When Dell originally selected FedEx, in 2005, to handle all aspects of its hardware return-and-repair process, the companies drew up a traditional supplier contract. The 100-page-plus document was filled with “supplier shall” statements that detailed FedEx’s obligations and outlined dozens of metrics for how Dell would measure success. For nearly a decade, FedEx met all its contractual obligations—but neither party was happy in the relationship. Dell felt that FedEx was not proactive in driving continuous improvement and innovative solutions; FedEx was frustrated by onerous requirements that wasted resources and forced it to operate within a restrictive statement of work. Dell’s attempts to lower costs, including bidding out the work three times during the eight-year relationship, ate into FedEx’s profits.
A New Approach to Contracts
In an era when businesses increasingly have to depend on their suppliers to lower costs, improve quality, and drive innovation, traditional contracts don’t work. They often undermine the partnerlike relationships and trust needed to cope with external uncertainty.

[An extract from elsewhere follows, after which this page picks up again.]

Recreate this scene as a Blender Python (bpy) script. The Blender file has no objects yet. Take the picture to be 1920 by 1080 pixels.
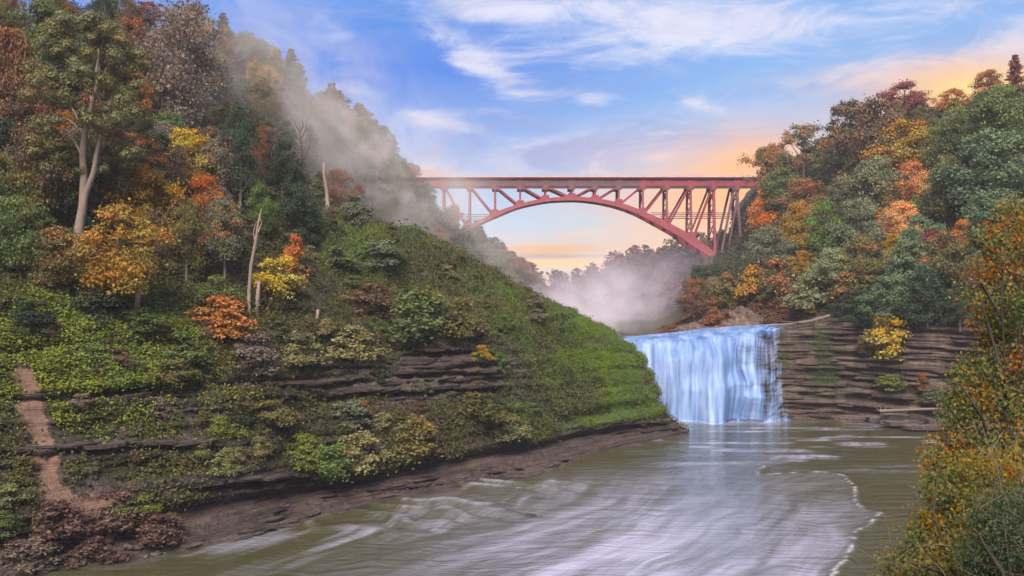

The remedy is to adopt a totally different kind of arrangement: a formal relational contract that creates a flexible framework designed to foster collaboration in complex strategic relationships over the long term. These contracts, which are legally enforceable, specify mutual goals and establish governance structures to keep the parties’ expectations and interests aligned.
They are especially useful for complex purchasing arrangements, outsourcing, strategic alliances, joint ventures, franchises, public-private partnerships, large construction projects, and collective bargaining agreements.
Crafting a formal relational contract involves five steps: laying the foundation, cocreating a shared vision and objectives, adopting guiding principles, aligning expectations and interests, and creating systems for staying aligned.